-- START Provided data --
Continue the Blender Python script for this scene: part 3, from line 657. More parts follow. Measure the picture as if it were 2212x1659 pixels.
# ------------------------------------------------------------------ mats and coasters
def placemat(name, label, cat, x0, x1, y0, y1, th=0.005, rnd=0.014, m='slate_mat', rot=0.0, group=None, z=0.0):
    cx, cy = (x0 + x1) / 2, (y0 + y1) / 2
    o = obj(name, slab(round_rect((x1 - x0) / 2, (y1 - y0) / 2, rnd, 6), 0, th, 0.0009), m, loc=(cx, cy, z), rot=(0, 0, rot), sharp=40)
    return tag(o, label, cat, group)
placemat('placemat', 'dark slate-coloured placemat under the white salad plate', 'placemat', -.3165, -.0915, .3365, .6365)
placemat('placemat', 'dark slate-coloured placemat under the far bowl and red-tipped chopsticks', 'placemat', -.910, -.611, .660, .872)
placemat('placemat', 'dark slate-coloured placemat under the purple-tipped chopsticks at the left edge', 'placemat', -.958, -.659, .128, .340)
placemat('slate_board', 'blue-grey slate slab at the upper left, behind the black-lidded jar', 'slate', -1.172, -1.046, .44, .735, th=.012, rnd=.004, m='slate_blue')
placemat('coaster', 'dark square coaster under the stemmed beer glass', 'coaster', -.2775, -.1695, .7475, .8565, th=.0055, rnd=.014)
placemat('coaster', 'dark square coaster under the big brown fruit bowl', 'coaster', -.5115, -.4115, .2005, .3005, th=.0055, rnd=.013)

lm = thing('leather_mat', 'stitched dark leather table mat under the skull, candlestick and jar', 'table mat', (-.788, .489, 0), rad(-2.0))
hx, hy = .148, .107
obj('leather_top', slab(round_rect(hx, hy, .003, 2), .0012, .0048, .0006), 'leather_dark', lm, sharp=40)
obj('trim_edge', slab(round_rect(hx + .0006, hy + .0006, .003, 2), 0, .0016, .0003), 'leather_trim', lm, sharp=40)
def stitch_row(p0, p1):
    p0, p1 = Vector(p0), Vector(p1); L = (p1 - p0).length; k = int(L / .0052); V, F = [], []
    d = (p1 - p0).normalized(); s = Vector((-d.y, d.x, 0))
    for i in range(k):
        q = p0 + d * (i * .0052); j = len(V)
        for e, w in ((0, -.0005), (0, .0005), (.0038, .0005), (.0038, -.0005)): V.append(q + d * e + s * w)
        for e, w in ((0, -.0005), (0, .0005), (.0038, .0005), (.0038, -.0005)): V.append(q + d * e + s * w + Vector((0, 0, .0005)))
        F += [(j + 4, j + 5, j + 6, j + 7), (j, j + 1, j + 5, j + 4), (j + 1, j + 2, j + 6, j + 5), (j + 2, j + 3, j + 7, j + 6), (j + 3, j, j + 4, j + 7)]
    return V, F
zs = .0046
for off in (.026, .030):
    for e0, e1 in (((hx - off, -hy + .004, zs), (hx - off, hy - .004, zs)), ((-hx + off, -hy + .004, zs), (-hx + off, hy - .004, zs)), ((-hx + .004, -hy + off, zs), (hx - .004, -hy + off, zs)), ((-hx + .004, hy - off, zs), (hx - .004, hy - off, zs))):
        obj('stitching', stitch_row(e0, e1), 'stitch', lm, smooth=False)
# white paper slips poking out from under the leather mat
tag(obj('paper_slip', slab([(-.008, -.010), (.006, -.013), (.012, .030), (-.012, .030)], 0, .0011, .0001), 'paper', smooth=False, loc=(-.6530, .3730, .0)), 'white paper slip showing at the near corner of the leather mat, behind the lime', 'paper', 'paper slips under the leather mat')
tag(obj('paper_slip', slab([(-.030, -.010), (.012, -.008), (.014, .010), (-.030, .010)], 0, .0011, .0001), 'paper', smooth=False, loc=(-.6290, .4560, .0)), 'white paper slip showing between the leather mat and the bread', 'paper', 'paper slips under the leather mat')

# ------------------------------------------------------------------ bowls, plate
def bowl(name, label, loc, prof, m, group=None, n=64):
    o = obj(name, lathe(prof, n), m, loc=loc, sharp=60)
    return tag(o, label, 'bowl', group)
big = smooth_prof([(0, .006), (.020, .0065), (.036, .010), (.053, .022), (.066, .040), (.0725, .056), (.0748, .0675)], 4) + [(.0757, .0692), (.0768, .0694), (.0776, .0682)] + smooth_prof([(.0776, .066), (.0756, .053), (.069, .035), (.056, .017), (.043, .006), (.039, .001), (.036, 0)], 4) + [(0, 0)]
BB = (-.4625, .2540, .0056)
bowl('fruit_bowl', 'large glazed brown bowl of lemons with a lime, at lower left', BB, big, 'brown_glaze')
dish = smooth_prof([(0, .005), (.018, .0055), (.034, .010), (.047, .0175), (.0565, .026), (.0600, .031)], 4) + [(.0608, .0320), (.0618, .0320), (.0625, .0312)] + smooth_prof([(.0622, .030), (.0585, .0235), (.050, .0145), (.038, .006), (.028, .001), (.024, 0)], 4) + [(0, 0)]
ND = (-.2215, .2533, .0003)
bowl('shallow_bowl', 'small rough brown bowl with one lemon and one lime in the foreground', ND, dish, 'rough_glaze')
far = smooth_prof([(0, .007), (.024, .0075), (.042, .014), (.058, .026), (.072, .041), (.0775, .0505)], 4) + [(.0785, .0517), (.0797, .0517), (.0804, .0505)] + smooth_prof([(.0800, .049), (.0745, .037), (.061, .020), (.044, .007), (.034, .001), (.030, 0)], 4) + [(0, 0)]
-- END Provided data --
Task statement – Reproduce the complete set of lines precisely as supplied.

Worked solution –
Continue the Blender Python script for this scene: part 3, from line 657. More parts follow. Measure the picture as if it were 2212x1659 pixels.
# ------------------------------------------------------------------ mats and coasters
def placemat(name, label, cat, x0, x1, y0, y1, th=0.005, rnd=0.014, m='slate_mat', rot=0.0, group=None, z=0.0):
    cx, cy = (x0 + x1) / 2, (y0 + y1) / 2
    o = obj(name, slab(round_rect((x1 - x0) / 2, (y1 - y0) / 2, rnd, 6), 0, th, 0.0009), m, loc=(cx, cy, z), rot=(0, 0, rot), sharp=40)
    return tag(o, label, cat, group)
placemat('placemat', 'dark slate-coloured placemat under the white salad plate', 'placemat', -.3165, -.0915, .3365, .6365)
placemat('placemat', 'dark slate-coloured placemat under the far bowl and red-tipped chopsticks', 'placemat', -.910, -.611, .660, .872)
placemat('placemat', 'dark slate-coloured placemat under the purple-tipped chopsticks at the left edge', 'placemat', -.958, -.659, .128, .340)
placemat('slate_board', 'blue-grey slate slab at the upper left, behind the black-lidded jar', 'slate', -1.172, -1.046, .44, .735, th=.012, rnd=.004, m='slate_blue')
placemat('coaster', 'dark square coaster under the stemmed beer glass', 'coaster', -.2775, -.1695, .7475, .8565, th=.0055, rnd=.014)
placemat('coaster', 'dark square coaster under the big brown fruit bowl', 'coaster', -.5115, -.4115, .2005, .3005, th=.0055, rnd=.013)

lm = thing('leather_mat', 'stitched dark leather table mat under the skull, candlestick and jar', 'table mat', (-.788, .489, 0), rad(-2.0))
hx, hy = .148, .107
obj('leather_top', slab(round_rect(hx, hy, .003, 2), .0012, .0048, .0006), 'leather_dark', lm, sharp=40)
obj('trim_edge', slab(round_rect(hx + .0006, hy + .0006, .003, 2), 0, .0016, .0003), 'leather_trim', lm, sharp=40)
def stitch_row(p0, p1):
    p0, p1 = Vector(p0), Vector(p1); L = (p1 - p0).length; k = int(L / .0052); V, F = [], []
    d = (p1 - p0).normalized(); s = Vector((-d.y, d.x, 0))
    for i in range(k):
        q = p0 + d * (i * .0052); j = len(V)
        for e, w in ((0, -.0005), (0, .0005), (.0038, .0005), (.0038, -.0005)): V.append(q + d * e + s * w)
        for e, w in ((0, -.0005), (0, .0005), (.0038, .0005), (.0038, -.0005)): V.append(q + d * e + s * w + Vector((0, 0, .0005)))
        F += [(j + 4, j + 5, j + 6, j + 7), (j, j + 1, j + 5, j + 4), (j + 1, j + 2, j + 6, j + 5), (j + 2, j + 3, j + 7, j + 6), (j + 3, j, j + 4, j + 7)]
    return V, F
zs = .0046
for off in (.026, .030):
    for e0, e1 in (((hx - off, -hy + .004, zs), (hx - off, hy - .004, zs)), ((-hx + off, -hy + .004, zs), (-hx + off, hy - .004, zs)), ((-hx + .004, -hy + off, zs), (hx - .004, -hy + off, zs)), ((-hx + .004, hy - off, zs), (hx - .004, hy - off, zs))):
        obj('stitching', stitch_row(e0, e1), 'stitch', lm, smooth=False)
# white paper slips poking out from under the leather mat
tag(obj('paper_slip', slab([(-.008, -.010), (.006, -.013), (.012, .030), (-.012, .030)], 0, .0011, .0001), 'paper', smooth=False, loc=(-.6530, .3730, .0)), 'white paper slip showing at the near corner of the leather mat, behind the lime', 'paper', 'paper slips under the leather mat')
tag(obj('paper_slip', slab([(-.030, -.010), (.012, -.008), (.014, .010), (-.030, .010)], 0, .0011, .0001), 'paper', smooth=False, loc=(-.6290, .4560, .0)), 'white paper slip showing between the leather mat and the bread', 'paper', 'paper slips under the leather mat')

# ------------------------------------------------------------------ bowls, plate
def bowl(name, label, loc, prof, m, group=None, n=64):
    o = obj(name, lathe(prof, n), m, loc=loc, sharp=60)
    return tag(o, label, 'bowl', group)
big = smooth_prof([(0, .006), (.020, .0065), (.036, .010), (.053, .022), (.066, .040), (.0725, .056), (.0748, .0675)], 4) + [(.0757, .0692), (.0768, .0694), (.0776, .0682)] + smooth_prof([(.0776, .066), (.0756, .053), (.069, .035), (.056, .017), (.043, .006), (.039, .001), (.036, 0)], 4) + [(0, 0)]
BB = (-.4625, .2540, .0056)
bowl('fruit_bowl', 'large glazed brown bowl of lemons with a lime, at lower left', BB, big, 'brown_glaze')
dish = smooth_prof([(0, .005), (.018, .0055), (.034, .010), (.047, .0175), (.0565, .026), (.0600, .031)], 4) + [(.0608, .0320), (.0618, .0320), (.0625, .0312)] + smooth_prof([(.0622, .030), (.0585, .0235), (.050, .0145), (.038, .006), (.028, .001), (.024, 0)], 4) + [(0, 0)]
ND = (-.2215, .2533, .0003)
bowl('shallow_bowl', 'small rough brown bowl with one lemon and one lime in the foreground', ND, dish, 'rough_glaze')
far = smooth_prof([(0, .007), (.024, .0075), (.042, .014), (.058, .026), (.072, .041), (.0775, .0505)], 4) + [(.0785, .0517), (.0797, .0517), (.0804, .0505)] + smooth_prof([(.0800, .049), (.0745, .037), (.061, .020), (.044, .007), (.034, .001), (.030, 0)], 4) + [(0, 0)]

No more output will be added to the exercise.